Tuesday, March 9, 2010

New projects and old



The responses I've received from the photo of my lovely daughter Katie petting the dead wolf have been odd. First of all, she didn't kill the wolf. It was shot by Alaskan natives. She's an anthropologist conducting an important subsistence survey. I don't know the context for the kill. It's easy to sit in a comfortable armchair and condemn faraway lifestyles few of us know anything about. Americans in general are spoiled by their luxuries and fall easily into the hands of weaselly marketing rhetoric.


Secondly, being able to touch such a creature and feel the texture of its fur is a rare privilege. I deal with fibers daily, animal and vegetable, and the variety of textures are amazing.


I included the photo because I thought it an interesting coincidence that a wolf photo would arrive in my mailbox the week I completed spinning and weaving a wolf/dog hair blanket for a client.


Let's not forget that the earliest clothing in northern climates that humankind donned were animal skins. Arctic natives still use these luxurious furs to keep warm. I guess in the tropics grass skirts would suffice.

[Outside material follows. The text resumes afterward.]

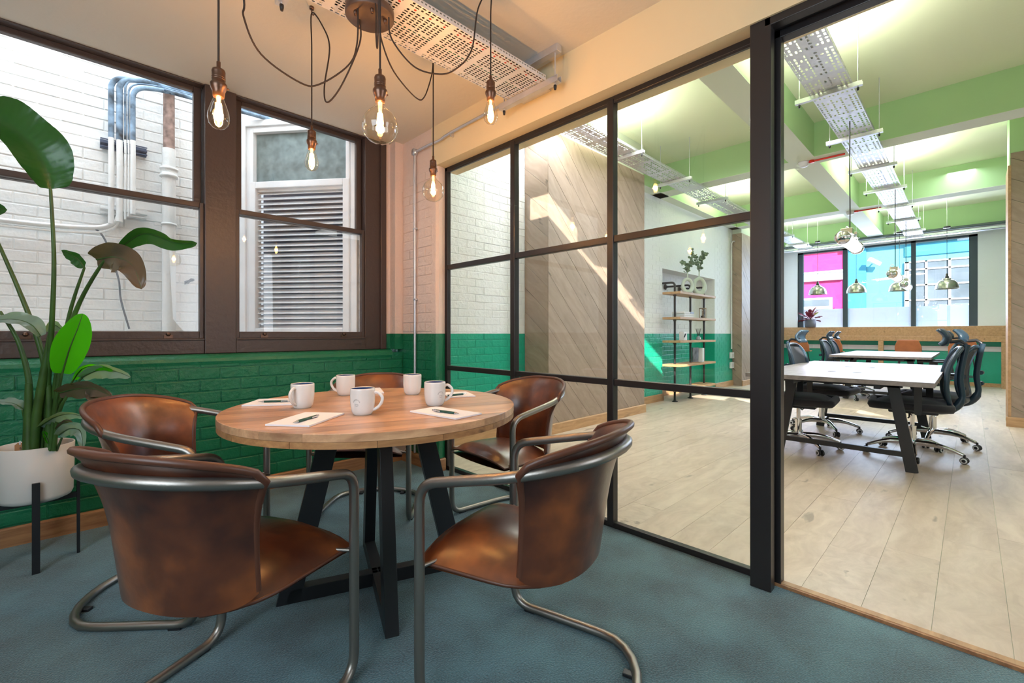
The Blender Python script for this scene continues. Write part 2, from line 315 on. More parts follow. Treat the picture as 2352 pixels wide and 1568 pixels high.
# ------------------------------------------------------------------ brickwork and cladding helpers
def brick_mesh(name, L, Hh, D, m):
    a = M(); i = .004; x, z = L/2, Hh/2
    vs = [(-x,0,-z),(x,0,-z),(x,0,z),(-x,0,z),(-x,-D*.6,-z),(x,-D*.6,-z),(x,-D*.6,z),(-x,-D*.6,z),(-x+i,-D,-z+i),(x-i,-D,-z+i),(x-i,-D,z-i),(-x+i,-D,z-i)]
    fs = [(0,1,5,4),(1,2,6,5),(2,3,7,6),(3,0,4,7),(4,5,9,8),(5,6,10,9),(6,7,11,10),(7,4,8,11),(8,9,10,11)]
    a.add(vs, fs); me = bpy.data.meshes.new(name); me.from_pydata(a.v, [], a.f); me.materials.append(m); me.update(); return me
def bricks(parent, o, u, L, z0, z1, m, holes=(), D=.007, limit=300, near=None, bl=.215, bh=.065, g=.010):
    """stretcher-bond bricks on the plane through o with direction u; faces along u x z; front is -n"""
    o = V(o); u = V(u).normalized(); n = V((0,0,1)).cross(u)   # back direction
    ang = math.atan2(u.y, u.x); pieces = []
    k = 0; z = z0
    while z < z1-.01:
        h = min(bh, z1-z); s = -(bl+g)/2 if k % 2 else 0.0
        while s < L-.005:
            a, b = max(s, 0), min(s+bl, L)
            if b-a > .03:
                segs = [(a, b)]
                for (h0, h1, hz0, hz1) in holes:
                    if z+h > hz0+.004 and z < hz1-.004:
                        ns = []
                        for (p, q) in segs:
                            if q <= h0 or p >= h1: ns.append((p, q)); continue
                            if p < h0-.02: ns.append((p, h0))
                            if q > h1+.02: ns.append((h1, q))
                        segs = ns
                for (p, q) in segs:
                    if q-p > .02: pieces.append((p, q, z, h))
            s += bl+g
        z += bh+g; k += 1
    if near is not None: pieces.sort(key=lambda t: abs(t[0]-near[0])+abs(t[2]-near[1]))
    full = brick_mesh('brick', bl, bh, D, m); rest = M()
    for i, (p, q, z, h) in enumerate(pieces):
        c = o+u*((p+q)/2)+V((0,0,z+h/2)); jit = random.uniform(-.0018, .0018)
        if i < limit:
            b = bpy.data.objects.new('brick', full); C.objects.link(b); b.parent = parent
            b.location = c+n*jit-parent.location; b.rotation_euler = (random.uniform(-.012,.012), random.uniform(-.006,.006), ang+random.uniform(-.006,.006))
            b.scale = ((q-p)/bl, random.uniform(.8, 1.25), h/bh*random.uniform(.97, 1.01))
        else:
            rest.obox(c-n*(D/2-.001)-parent.location, q-p, D, h, Matrix((u, n, V((0,0,1)))).transposed())
    if rest.v: tag(rest.build('brickwork', m, parent), kind='stuff')
def cladding(parent, o, u, W, Hh, ang, m, t=.012, pitch=.19, z0=0):
    """diagonal boards on a vertical rectangle at o along u; board direction ang in the (u,z) plane"""
    o = V(o); u = V(u).normalized(); n = V((0,0,1)).cross(u); z = V((0,0,1))
    dx, dz = math.cos(ang), math.sin(ang); nx, nz = -dz, dx
    cs = [nx*a+nz*b for a in (0, W) for b in (0, Hh)]; k = math.floor(min(cs)/pitch)
    while k*pitch < max(cs):
        poly = [(0,0),(W,0),(W,Hh),(0,Hh)]
        poly = clip(poly, -nx, -nz, -(k*pitch+.0012)); poly = clip(poly, nx, nz, (k+1)*pitch-.0012) if len(poly) > 2 else poly
        if len(poly) > 2:
            cx = sum(p[0] for p in poly)/len(poly); cz = sum(p[1] for p in poly)/len(poly)
            mm = M(); pl = [(((p[0]-cx)*dx+(p[1]-cz)*dz), 0, ((p[0]-cx)*nx+(p[1]-cz)*nz)) for p in poly]
            tt = t+random.uniform(-.001, .001)
            mm.prism([V(q) for q in pl], V((0, -tt, 0)))
            b = mm.build('board', m, parent, bevel=.0015)
            b.location = o+u*cx+z*(cz+z0)-parent.location
            R = Matrix((u*dx+z*dz, n, -u*dz+z*dx)).transposed()
            b.rotation_mode = 'QUATERNION'; b.rotation_quaternion = R.to_quaternion()
        k += 1
# ================================================================== SETTING: meeting room
YW, XS, XG = 3.38, 2.05, 2.14      # window wall, short wall / beam face, glazing front
YF = 3.46                          # window frame plane
X0, Y0, ZC = -1.6, -1.9, 2.66
fl = struct('floor'); 
M().box((X0, Y0, -.05), (XG+.02, YW+.12, 0)).build('carpet', m_carpet, fl)
ce = struct('ceiling'); M().box((X0-.1, Y0-.1, ZC), (XG+.12, YF+.14, ZC+.12)).build('ceiling_slab', m_ceil, ce)
wl = struct('wall_left', (-1.6, 3.38, 0))
M().box((0, .006, 0), (3.66, .20, .905)).build('wall_face', m_room, wl)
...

We Americans/Europeans have grown used to wearing traditional cotton and linen fibers, then in the last century along came a rash of "man-made" fibers such as rayon (from a wood base), and polyester (from petroleum), but now producers are marketing new "alternative" fibers made from bamboo, seaweed, milk, soybeans, etc. The advertising jargon would lead us to believe these fibers are more environmentally sound because they're renewable (cotton was condemned recently because of the pesticides used in its production--hence the marketing of "organic" cotton), but the reality is that the chemistry used to turn these "new" fibers into yarn may be just as, or even more, damaging to the environment than fur or wool. In my mind, skinning or shearing an animal raised in the wild or in healthy conditions is more "natural" than soaking and retting fibers in harsh chemicals (which are dumped into sewers which eventually make their way into waterways). There is an environmental cost for everything we do.


I love spinning and weaving and use whatever fibers come my way that suit a project, man-made or "natural." My minute two-loom operation has little or no power in the massive fiber markets, and it appears from my observations this past half century that most of the "anti-this-and-that" rhetoric is really just another way to turn our heads from one marketing ploy to another. And, after all, once any fiber has been turned into roving or yarn, it would be wasteful not to use it.

1 comment:

  1. I agree with you, 100% Penelope. Moreover, if people bothered to get into the real world and touch natural things, alive or dead, they would have a far greater understanding of what it means to be human, and the responsibilities that go with the privilege.